Saturday, April 9, 2016

Alphabet Slider, Cont'd

The slider mechanism in the Alphabet Slider puzzle determines what's called a "partial ordering" on three-letter words. Specifically, given two words w1 and w2, we write

w1 < w2 

if every letter of w1 occurs earlier in the alphabet than the corresponding letter of w2. For example, we write

ACE < PYX

because A is earlier in the alphabet than P, C is earlier in the alphabet than Y, and E is earlier in the alphabet than X.

There exist words "between" ACE and PYX. For example,

ACE < EON < PYX

as you can check. A solution to the Alphabet Slider is a chain like the one above, and the goal is to find the longest possible chain. With the help of a computer, I found this solution:

ACE < BEG < CHI < DIM < EON < FRO < ITS < JUT < PYX.

(An equally long chain results from using NUT instead of JUT. A reader also notes that OUT could go in this position.)

Here's a picture—note that lines never cross.

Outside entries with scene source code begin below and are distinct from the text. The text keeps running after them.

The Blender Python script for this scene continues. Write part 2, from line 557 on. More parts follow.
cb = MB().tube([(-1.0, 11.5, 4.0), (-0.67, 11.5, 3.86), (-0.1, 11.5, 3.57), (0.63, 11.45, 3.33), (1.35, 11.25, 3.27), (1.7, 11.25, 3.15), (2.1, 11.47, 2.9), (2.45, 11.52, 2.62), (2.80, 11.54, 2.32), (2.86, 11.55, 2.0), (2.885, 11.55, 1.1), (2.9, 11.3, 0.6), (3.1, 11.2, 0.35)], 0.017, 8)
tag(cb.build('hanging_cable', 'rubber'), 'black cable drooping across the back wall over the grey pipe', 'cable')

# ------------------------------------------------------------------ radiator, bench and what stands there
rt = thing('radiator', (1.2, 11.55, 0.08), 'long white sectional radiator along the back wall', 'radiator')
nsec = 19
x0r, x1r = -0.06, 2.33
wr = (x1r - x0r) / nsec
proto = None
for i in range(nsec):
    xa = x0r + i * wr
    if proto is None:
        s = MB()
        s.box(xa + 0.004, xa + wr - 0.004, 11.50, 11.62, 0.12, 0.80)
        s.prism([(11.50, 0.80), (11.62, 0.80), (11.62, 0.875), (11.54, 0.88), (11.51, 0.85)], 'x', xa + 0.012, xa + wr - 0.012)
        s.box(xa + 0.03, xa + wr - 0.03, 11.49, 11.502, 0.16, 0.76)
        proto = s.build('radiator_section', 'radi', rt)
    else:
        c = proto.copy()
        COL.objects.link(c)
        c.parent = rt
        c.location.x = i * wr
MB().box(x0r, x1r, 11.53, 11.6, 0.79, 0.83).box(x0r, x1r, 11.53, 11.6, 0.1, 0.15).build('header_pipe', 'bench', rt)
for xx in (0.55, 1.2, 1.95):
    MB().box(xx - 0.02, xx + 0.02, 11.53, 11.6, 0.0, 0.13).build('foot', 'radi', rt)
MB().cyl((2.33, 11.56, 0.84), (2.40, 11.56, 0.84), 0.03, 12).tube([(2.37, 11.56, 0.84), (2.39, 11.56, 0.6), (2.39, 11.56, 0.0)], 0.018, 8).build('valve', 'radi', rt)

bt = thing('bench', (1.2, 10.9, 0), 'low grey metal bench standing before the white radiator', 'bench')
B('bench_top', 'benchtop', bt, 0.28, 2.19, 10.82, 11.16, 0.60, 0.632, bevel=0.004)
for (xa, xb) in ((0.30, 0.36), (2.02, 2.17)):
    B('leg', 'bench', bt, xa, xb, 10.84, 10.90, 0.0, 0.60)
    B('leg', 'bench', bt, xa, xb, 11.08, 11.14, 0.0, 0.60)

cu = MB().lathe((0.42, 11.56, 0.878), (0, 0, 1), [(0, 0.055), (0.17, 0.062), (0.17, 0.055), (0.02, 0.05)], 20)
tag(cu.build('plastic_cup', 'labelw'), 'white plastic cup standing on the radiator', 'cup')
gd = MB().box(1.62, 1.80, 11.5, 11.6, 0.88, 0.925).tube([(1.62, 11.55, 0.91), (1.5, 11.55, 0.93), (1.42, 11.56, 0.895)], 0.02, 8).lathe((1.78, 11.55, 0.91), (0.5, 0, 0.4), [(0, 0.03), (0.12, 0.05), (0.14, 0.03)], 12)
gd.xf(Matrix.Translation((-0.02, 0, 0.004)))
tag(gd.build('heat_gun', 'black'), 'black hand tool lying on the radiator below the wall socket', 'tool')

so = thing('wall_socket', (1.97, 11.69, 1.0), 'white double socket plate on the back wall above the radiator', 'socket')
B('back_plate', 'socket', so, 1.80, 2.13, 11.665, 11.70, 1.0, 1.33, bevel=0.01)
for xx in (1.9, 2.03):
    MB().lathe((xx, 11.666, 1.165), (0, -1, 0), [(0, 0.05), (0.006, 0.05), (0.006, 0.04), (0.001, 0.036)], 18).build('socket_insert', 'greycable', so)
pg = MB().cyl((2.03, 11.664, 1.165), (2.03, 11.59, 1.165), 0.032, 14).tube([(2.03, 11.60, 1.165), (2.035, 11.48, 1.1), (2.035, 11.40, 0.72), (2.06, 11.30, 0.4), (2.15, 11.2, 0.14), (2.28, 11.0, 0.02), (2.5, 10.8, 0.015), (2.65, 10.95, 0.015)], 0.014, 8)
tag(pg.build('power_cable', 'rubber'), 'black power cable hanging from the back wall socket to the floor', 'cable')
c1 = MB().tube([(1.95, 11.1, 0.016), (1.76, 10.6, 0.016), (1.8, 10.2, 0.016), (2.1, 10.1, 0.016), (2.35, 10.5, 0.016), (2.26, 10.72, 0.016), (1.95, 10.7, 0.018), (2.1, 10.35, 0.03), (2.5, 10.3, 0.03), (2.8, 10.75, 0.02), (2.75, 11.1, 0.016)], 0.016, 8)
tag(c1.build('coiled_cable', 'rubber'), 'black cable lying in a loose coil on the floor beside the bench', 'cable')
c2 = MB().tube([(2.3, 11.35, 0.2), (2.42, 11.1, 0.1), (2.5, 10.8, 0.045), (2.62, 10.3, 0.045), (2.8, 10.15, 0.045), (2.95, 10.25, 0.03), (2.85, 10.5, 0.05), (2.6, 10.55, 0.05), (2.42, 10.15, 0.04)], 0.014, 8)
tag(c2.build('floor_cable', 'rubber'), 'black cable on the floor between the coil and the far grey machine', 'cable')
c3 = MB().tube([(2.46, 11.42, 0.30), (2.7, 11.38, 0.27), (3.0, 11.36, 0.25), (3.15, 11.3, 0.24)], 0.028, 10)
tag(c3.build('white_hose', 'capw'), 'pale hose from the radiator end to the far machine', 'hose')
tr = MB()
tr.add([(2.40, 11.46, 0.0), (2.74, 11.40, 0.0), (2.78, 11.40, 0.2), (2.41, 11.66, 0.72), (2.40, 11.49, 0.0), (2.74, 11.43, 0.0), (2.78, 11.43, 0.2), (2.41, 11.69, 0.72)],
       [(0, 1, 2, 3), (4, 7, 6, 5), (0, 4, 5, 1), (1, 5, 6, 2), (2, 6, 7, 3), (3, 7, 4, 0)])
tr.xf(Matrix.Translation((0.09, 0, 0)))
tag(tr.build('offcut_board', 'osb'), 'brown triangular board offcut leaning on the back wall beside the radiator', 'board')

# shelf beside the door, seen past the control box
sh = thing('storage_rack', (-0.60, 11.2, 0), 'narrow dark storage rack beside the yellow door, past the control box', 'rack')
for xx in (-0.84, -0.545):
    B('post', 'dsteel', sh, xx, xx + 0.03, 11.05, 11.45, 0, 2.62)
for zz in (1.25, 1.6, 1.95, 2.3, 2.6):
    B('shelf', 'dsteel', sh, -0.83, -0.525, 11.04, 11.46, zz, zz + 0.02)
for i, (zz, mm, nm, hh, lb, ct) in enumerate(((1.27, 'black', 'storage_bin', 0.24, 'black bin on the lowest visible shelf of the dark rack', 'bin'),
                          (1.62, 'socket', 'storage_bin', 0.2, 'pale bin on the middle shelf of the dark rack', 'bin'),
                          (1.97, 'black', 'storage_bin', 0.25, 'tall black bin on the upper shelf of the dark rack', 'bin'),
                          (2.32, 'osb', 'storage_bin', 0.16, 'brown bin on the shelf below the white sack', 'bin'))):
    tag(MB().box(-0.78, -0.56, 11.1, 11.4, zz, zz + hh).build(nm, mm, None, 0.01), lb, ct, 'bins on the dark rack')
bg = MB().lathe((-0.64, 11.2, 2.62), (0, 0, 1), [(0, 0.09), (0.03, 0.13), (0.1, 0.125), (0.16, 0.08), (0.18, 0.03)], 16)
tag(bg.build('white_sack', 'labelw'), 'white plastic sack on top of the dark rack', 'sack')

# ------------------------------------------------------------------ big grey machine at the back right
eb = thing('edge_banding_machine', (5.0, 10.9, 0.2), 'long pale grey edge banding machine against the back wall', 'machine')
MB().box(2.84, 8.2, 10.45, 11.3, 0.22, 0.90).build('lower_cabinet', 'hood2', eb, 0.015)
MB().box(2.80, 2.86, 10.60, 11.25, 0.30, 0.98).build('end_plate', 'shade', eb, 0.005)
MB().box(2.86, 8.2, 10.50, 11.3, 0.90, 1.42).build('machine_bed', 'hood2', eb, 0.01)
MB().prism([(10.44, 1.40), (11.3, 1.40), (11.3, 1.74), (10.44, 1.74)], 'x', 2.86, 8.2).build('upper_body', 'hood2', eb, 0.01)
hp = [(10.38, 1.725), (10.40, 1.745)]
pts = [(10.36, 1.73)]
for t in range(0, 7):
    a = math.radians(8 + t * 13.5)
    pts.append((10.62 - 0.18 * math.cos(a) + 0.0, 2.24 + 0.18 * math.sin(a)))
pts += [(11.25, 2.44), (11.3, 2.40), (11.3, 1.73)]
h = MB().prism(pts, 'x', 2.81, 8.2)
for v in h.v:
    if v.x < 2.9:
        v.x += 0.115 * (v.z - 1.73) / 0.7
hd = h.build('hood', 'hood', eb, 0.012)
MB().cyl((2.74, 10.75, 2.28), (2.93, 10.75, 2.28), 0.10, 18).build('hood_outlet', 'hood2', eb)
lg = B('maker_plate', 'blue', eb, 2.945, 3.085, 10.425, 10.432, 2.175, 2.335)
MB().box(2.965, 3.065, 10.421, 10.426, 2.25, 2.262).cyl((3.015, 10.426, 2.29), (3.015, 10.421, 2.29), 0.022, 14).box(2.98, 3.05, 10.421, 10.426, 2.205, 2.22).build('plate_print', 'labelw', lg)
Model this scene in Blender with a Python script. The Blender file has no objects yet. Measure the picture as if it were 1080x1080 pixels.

The game can be played with words of any length. For example, here's a pretty good chain of four-letter words:

ABBE < DILL < ELMS < FONT < GROW < JURY.

For eight-letter words, I found

HEADACHE > KNEELING > SPONSORS.

2 comments:

mdahlman said...

Can you easily run your program for the variation where "at least one slider must move at each step"? Your original game is interesting. But the move-one-slider variation seems more interesting in some respects. It won't be a partial ordering, so the algorithm is perhaps more complex. And I suspect it will yield more high frequency words (which I suppose could be consider less interesting or more interesting).

Intuitively, "should I move this slider or that slider now?" is an interesting decision.

Jason Zimba said...

Thank you for this comment! I'm at conferences and haven't had time to pursue it, but I'd like to and will report back if I get anywhere on it. As you say, some interesting moments come up in this variation.